On strengthening UNEP' science base, the 22nd session of the Governing Council/GMEF in 2003 adopted decision 22/1/IA establishing a process, referred to as the ‘Science Initiative,' which invited submissions to UNEP's Executive Director focusing on gaps and types of assessments, how UNEP and other organisations are currently meeting their assessment needs, and the options that exist for meeting any unfulfilled needs that fall within UNEP's role and mandate. Following an intergovernmental consultation in January 2004, UNEP proposed that the Governing Council, at its 23rd Session in 2005, adopt the Executive Director's process for the developing a coherent and dynamic framework for keeping the environment under review, called Environment Watch. While the proposal was not approved, the GC/GMEF called on the Executive Director to further develop the Environment Watch proposal. In July 2005, the second global consultation with all stakeholders was held, which resulted in the Environment Watch proposal being revised, updated, and re-structured to consist of five major components: conceptual framework; information network; assessment compact; capacity building programme; and a toolbox. Discussions on Environment Watch during the Ninth Special Session of the GC/GMEF in February 2006 were inconclusive, with many delegations suggesting further clarification on the proposal was still required. Further discussions on the Environment Watch proposal are expected to take place at GC-24/GMEF in February 2007.

Proposals on UNEP

G77 and China: South-South Cooperation and the Bali Strategic Plan
Jakarta, November 2005
The High-level consultation to consider the way forward for the South-South Cooperation component of the Bali Strategic Plan on Technology Cooperation and Capacity Building was convened in Jakarta , Indonesia from 23-24 November 2005.
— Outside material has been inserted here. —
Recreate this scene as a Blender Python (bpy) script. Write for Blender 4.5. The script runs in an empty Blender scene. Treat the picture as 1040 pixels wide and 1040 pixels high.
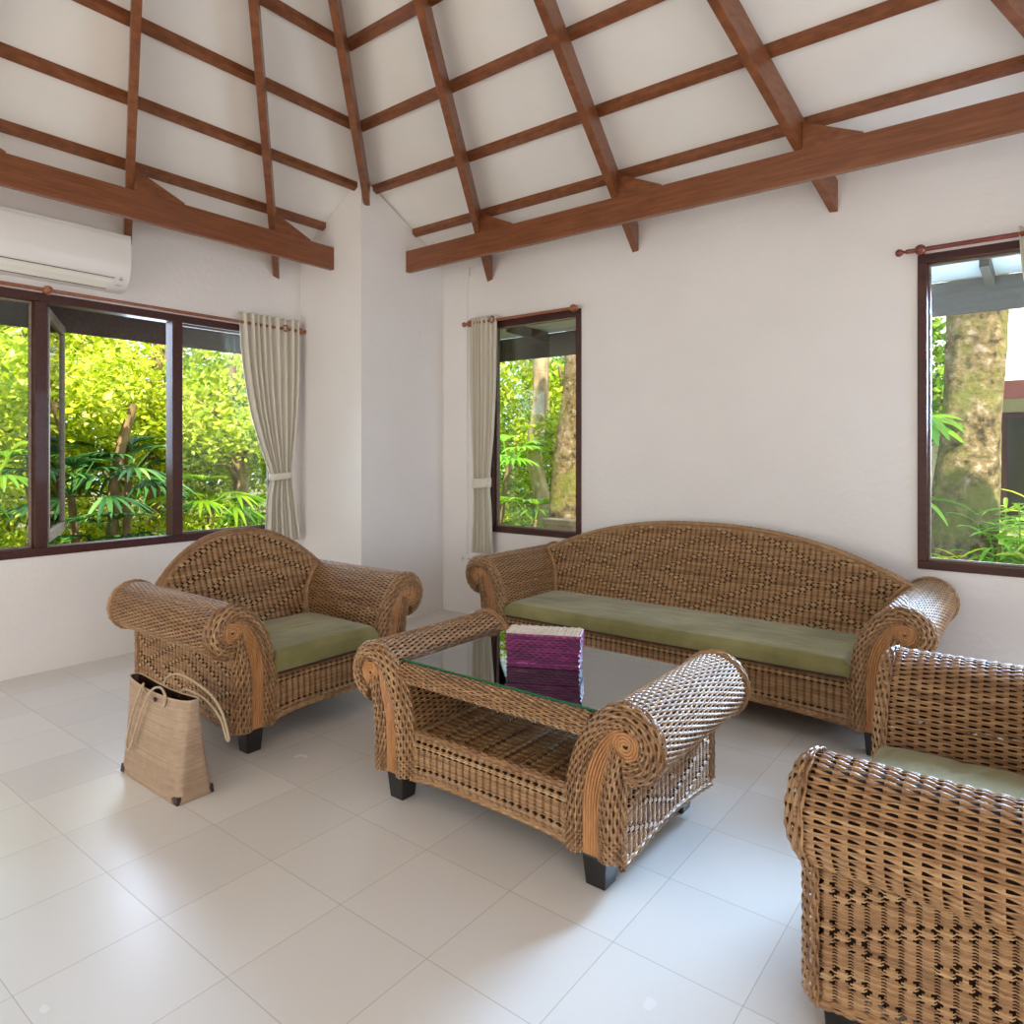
import bpy, math, random
import numpy as np
from mathutils import Vector, Matrix
random.seed(7)
RNG = np.random.default_rng(7)
S = bpy.context.scene
COL = S.collection
PI = math.pi

# ------------------------------------------------------------------ camera
YAW = math.radians(37.85)
cam_data = bpy.data.cameras.new('camera')
cam = bpy.data.objects.new('camera', cam_data)
COL.objects.link(cam)
cam.location = (0, 0, 1.5)
cam.rotation_euler = (PI / 2, 0, YAW)
cam_data.sensor_fit = 'HORIZONTAL'
cam_data.sensor_width = 36.0
cam_data.lens = 700.0 / 1040.0 * 36.0
cam_data.shift_x = 0.0
cam_data.shift_y = -(520.0 - 460.5) / 1040.0
cam_data.clip_start = 0.05
cam_data.clip_end = 300
S.camera = cam

# ------------------------------------------------------------------ world, sun, window skylight and added fill lamps
world = bpy.data.worlds.new('world')
S.world = world
world.use_nodes = True
wn = world.node_tree.nodes
bg = wn['Background']
bg.inputs['Color'].default_value = (0.74, 0.86, 1.0, 1)
bg.inputs['Strength'].default_value = 2.2

sun_d = bpy.data.lights.new('sun', 'SUN')
sun_d.energy = 11.0
sun_d.angle = math.radians(1.0)
sun_d.color = (1.0, 0.93, 0.78)
sun = bpy.data.objects.new('sun', sun_d)
COL.objects.link(sun)
sun.rotation_euler = Vector((0.62, -0.50, 1.0)).to_track_quat('Z', 'Y').to_euler()


def area(name, loc, direction, sx, sy, power, color, spread=180):
    d = bpy.data.lights.new(name, 'AREA')
    d.shape = 'RECTANGLE'
    d.size = sx
    d.size_y = sy
    d.energy = power
    d.color = color
    d.spread = math.radians(spread)
    o = bpy.data.objects.new(name, d)
    COL.objects.link(o)
    o.location = loc
    o.rotation_euler = Vector(direction).to_track_quat('-Z', 'Y').to_euler()
    return o


# added fill lamps at unseen, assumed openings behind and beside the camera
area('fill_front_opening', (-3.3, -3.15, 1.35), (0, 1, 0.12), 3.3, 2.3, 76, (1.0, 0.91, 0.82))
area('fill_right_opening', (1.95, -0.2, 1.25), (-1, 0.05, 0.1), 2.6, 2.3, 36, (1.0, 0.80, 0.62))
area('fill_right_far_opening', (1.95, 4.32, 1.75), (-1, -0.1, -0.30), 0.8, 1.5, 42, (0.66, 0.80, 1.0))
# skylight pouring through the windows that the photo shows
area('daylight_left_window', (-5.95, 3.0, 2.0), (1, 0.05, -0.35), 1.15, 1.3, 48, (0.62, 0.76, 1.0))
area('daylight_wall_window', (-0.15, 5.25, 2.1), (-0.25, -1, -0.62), 0.8, 0.9, 150, (0.48, 0.66, 1.0), 110)

S.view_settings.view_transform = 'Standard'
S.view_settings.look = 'None'
S.view_settings.gamma = 1
S.view_settings.exposure = 0.16
S.view_settings.use_curve_mapping = False
S.cycles.max_bounces = 10
S.cycles.diffuse_bounces = 6
S.cycles.transparent_max_bounces = 16


# ------------------------------------------------------------------ materials
def nt(name):
    m = bpy.data.materials.new(name)
    m.use_nodes = True
    t = m.node_tree
    b = t.nodes['Principled BSDF']
    return m, t, b


def L(t, a, b):
    t.links.new(a, b)


def node(t, kind, **kw):
    n = t.nodes.new(kind)
    for k, v in kw.items():
        setattr(n, k, v)
    return n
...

Sweden's strategy in the United Nations Environment Programme 2004-2006
17 August 2004
Sweden 's strategy for the United Nations Environment Programme (UNEP) 2004-2006 gives priority to issues of environmental monitoring, chemicals, water, sustainable consumption and production patterns, NGO participation and the implementation of environmental agreements (MEAs).

Sweden: International seminar on the future governance of UNEP
In November 2004, the Swedish government hosted an international seminar on the future governance of UNEP.


Proposals on the Establishment of a United Nations Environment Organisation (UNEO)

European Union: EU Council adopts conclusions on UN Reform, calls for UNEO
Brussels, 10 April 2006
The European Union's 2722nd General Affairs Council meeting held in Luxembourg on April 10, 2006 adopted Conclusion on follow-up to the UN World Summit, including humanitarian emergencies, Management Reform, the Mandate Review, the Secretary-General's High-level Panel on System-wide coherence, and transforming the UNEP into a UN Environment Organisation

France: Girardin on the UN Environment Organisation
Paris, 17 May 2006
According to official press releases, during a meeting between Brigitte Girardin, Minister Delegate for Cooperation, Development and Francophone, and Achim Steiner, Director-General of the World Conservation Union (IUCN) and future executive director of the United Nations Environment Program (UNEP), the minister delegate reaffirmed France's commitment to the proposal to transform UNEP into a United Nations Environment Organisation

France: Chirac on the UN Environment Organisation
Vienna, 12 May 2006
In an address to the 4th Summit of Heads of State and Government of the European Union, Latin America and the Caribbean, French President Jacques Chirac called on “Latin America to join the European Union in promoting the rapid creation of a UN Environment Organisation”

France: French Proposal on a UN Environment Organisation submitted to General Assembly
New York, February 2006
In February 2006, the French Ambassador to UN, Jean-Marc de la Sablière, submitted a progress report on the Group's activities to be circulated as an official document of the sixtieth session of the General Assembly, under agenda items 46 (Integrated and coordinated implementation of and follow-up to the outcomes of the major United Nations conferences and summits in the economic, social and related fields) and 120 (Follow-up to the outcome of the Millennium Summit).

United Kingdom: Blair Calls for UN Reform, including UNEO
US, 26 May 2006
In an address to Georgetown University UK Prime Minister Tony Blair outlined several proposals for reforming the United Nations, including the: Security Council; role of the UN Secretary-General; humanitarian and development operations; IMF and World Bank; safe enrichment of nuclear power; the G+5; and a UN Environment Organisation. The address was the third of series of speeches by the Prime Minister on the challenges facing the international community.

Germany: Support for UN Environment Organisation
Germany, May 2006
Following the appointment by the General Assembly of Achim Steiner as the new Executive Director of the UN Environment Programme (UNEP) in March 2006, German Environment Minister Sigmar Gabriel and Foreign Minister Frank-Walter Steinmeier issued a joint statement reiterating Germany 's support for a UN Environment Organisation (UNEO).